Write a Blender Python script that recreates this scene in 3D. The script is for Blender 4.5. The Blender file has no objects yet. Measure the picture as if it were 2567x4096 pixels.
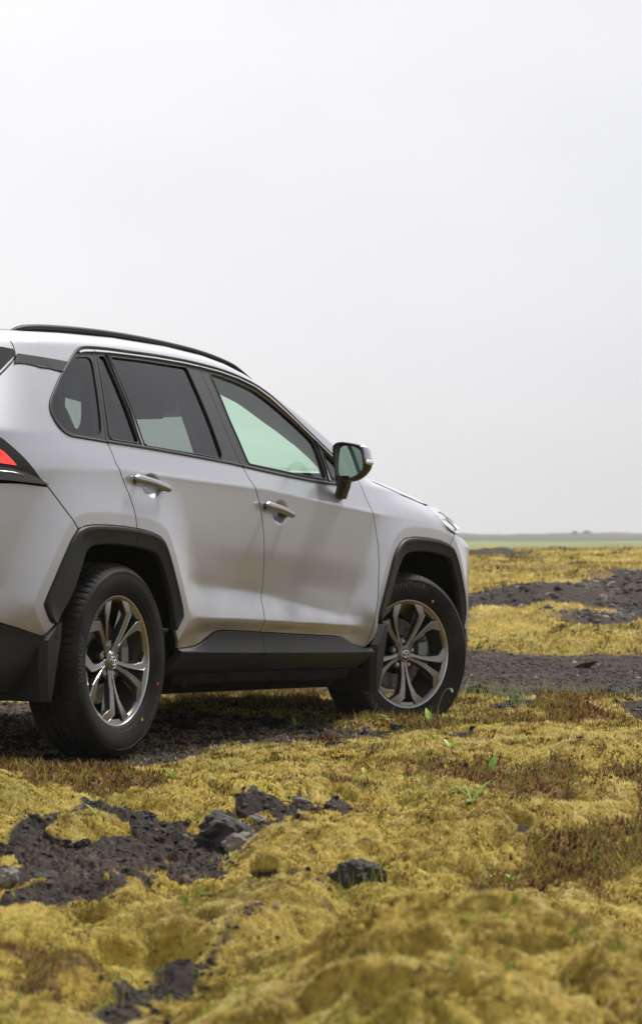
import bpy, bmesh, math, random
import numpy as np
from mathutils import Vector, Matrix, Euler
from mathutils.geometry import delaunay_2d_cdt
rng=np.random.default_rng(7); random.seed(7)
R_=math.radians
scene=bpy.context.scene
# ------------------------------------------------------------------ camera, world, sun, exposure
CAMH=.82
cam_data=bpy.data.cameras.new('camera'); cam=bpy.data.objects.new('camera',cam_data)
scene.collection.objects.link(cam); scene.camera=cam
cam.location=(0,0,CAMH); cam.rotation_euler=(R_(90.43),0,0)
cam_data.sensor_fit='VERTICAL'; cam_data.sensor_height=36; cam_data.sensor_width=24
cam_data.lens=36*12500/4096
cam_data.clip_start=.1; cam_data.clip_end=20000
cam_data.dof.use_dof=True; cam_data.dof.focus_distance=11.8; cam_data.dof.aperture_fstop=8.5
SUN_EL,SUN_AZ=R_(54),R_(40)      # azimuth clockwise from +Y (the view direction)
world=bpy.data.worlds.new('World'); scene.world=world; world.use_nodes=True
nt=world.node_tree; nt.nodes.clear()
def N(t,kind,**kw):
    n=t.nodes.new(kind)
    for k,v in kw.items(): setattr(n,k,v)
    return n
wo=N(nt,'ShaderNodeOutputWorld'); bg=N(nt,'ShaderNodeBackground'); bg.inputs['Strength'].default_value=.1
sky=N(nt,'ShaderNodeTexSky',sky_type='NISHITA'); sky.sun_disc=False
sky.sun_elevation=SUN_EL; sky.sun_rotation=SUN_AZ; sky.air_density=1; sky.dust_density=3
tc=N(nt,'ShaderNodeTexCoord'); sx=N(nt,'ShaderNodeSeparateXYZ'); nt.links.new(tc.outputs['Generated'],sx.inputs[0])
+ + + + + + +
**Directive:**
Your copy of the data should match it exactly, except that pictures are left out.

**Correct output:**
Write a Blender Python script that recreates this scene in 3D. The script is for Blender 4.5. The Blender file has no objects yet. Measure the picture as if it were 2567x4096 pixels.
import bpy, bmesh, math, random
import numpy as np
from mathutils import Vector, Matrix, Euler
from mathutils.geometry import delaunay_2d_cdt
rng=np.random.default_rng(7); random.seed(7)
R_=math.radians
scene=bpy.context.scene
# ------------------------------------------------------------------ camera, world, sun, exposure
CAMH=.82
cam_data=bpy.data.cameras.new('camera'); cam=bpy.data.objects.new('camera',cam_data)
scene.collection.objects.link(cam); scene.camera=cam
cam.location=(0,0,CAMH); cam.rotation_euler=(R_(90.43),0,0)
cam_data.sensor_fit='VERTICAL'; cam_data.sensor_height=36; cam_data.sensor_width=24
cam_data.lens=36*12500/4096
cam_data.clip_start=.1; cam_data.clip_end=20000
cam_data.dof.use_dof=True; cam_data.dof.focus_distance=11.8; cam_data.dof.aperture_fstop=8.5
SUN_EL,SUN_AZ=R_(54),R_(40)      # azimuth clockwise from +Y (the view direction)
world=bpy.data.worlds.new('World'); scene.world=world; world.use_nodes=True
nt=world.node_tree; nt.nodes.clear()
def N(t,kind,**kw):
    n=t.nodes.new(kind)
    for k,v in kw.items(): setattr(n,k,v)
    return n
wo=N(nt,'ShaderNodeOutputWorld'); bg=N(nt,'ShaderNodeBackground'); bg.inputs['Strength'].default_value=.1
sky=N(nt,'ShaderNodeTexSky',sky_type='NISHITA'); sky.sun_disc=False
sky.sun_elevation=SUN_EL; sky.sun_rotation=SUN_AZ; sky.air_density=1; sky.dust_density=3
tc=N(nt,'ShaderNodeTexCoord'); sx=N(nt,'ShaderNodeSeparateXYZ'); nt.links.new(tc.outputs['Generated'],sx.inputs[0])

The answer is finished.